Polycarbonate is extremely durable and highly effective for a wide range of professional-level applications:
  • Widely used in the construction, transportation, and automotive industries

  • Electrical and telecommunications hardware

  • Data storage, such as CDs, DVDs, and Blu-Ray Discs

  • Consumer products like sunglasses, phone and computer cases, water bottles, and food containers

Polycarbonate: The Strongest 3D-Printing Material

When it comes to strength, polycarbonate truly is the “king” of 3D printer filament, dramatically out-performing other materials in strength tests. In an informal material strength test, Aardwolf 3D printed a series of hooks using a variety of 3D printing materials: ABS, PLA, Nylon 910, and polycarbonate. Each material was then tested by loading the hook with weight until it fractured. Polycarbonate won by a landslide.

PLA has a tensile strength of 7,250 psi and was able to lift 285 pounds. In comparison, ABS has a tensile strength of 4,700 psi and snapped instantly under 285 pounds of weight. Polycarbonate, on the other hand, has a tensile strength of 9,800 psi and lifted a whopping 685 pounds — far more than any of the other materials that were tested.

Using 3D-Printed Polycarbonate for Production Parts

Historically, there has been a great deal of hesitance when it comes to making fully functional, end-use parts out of 3D-printed materials. For example, most parts made from commonly used 3D printing materials simply are not strong enough for safety-critical automotive components. The advent of 3D printing in polycarbonate, however, has initiated a paradigm shift.

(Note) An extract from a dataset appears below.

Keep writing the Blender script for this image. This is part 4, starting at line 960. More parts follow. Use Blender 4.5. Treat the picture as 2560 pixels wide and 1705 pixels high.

With the incredible strength of polycarbonate as described above, along with significant developments in 3D printing technology, such as a better understanding and employment of thermal management and innovations in bed adhesion, users are now empowered to create extremely strong functional parts for end-use applications.

The ability to 3D print polycarbonate also has revolutionized the rapid prototyping process as prototypes for polycarbonate parts can now be created in the same material as the end-use part. Even if a production part’s final iteration will be injection-molded, 3D printing in polycarbonate allows quick design changes, a more efficient method of testing, and an easier, money-saving way to create a new prototype virtually immediately.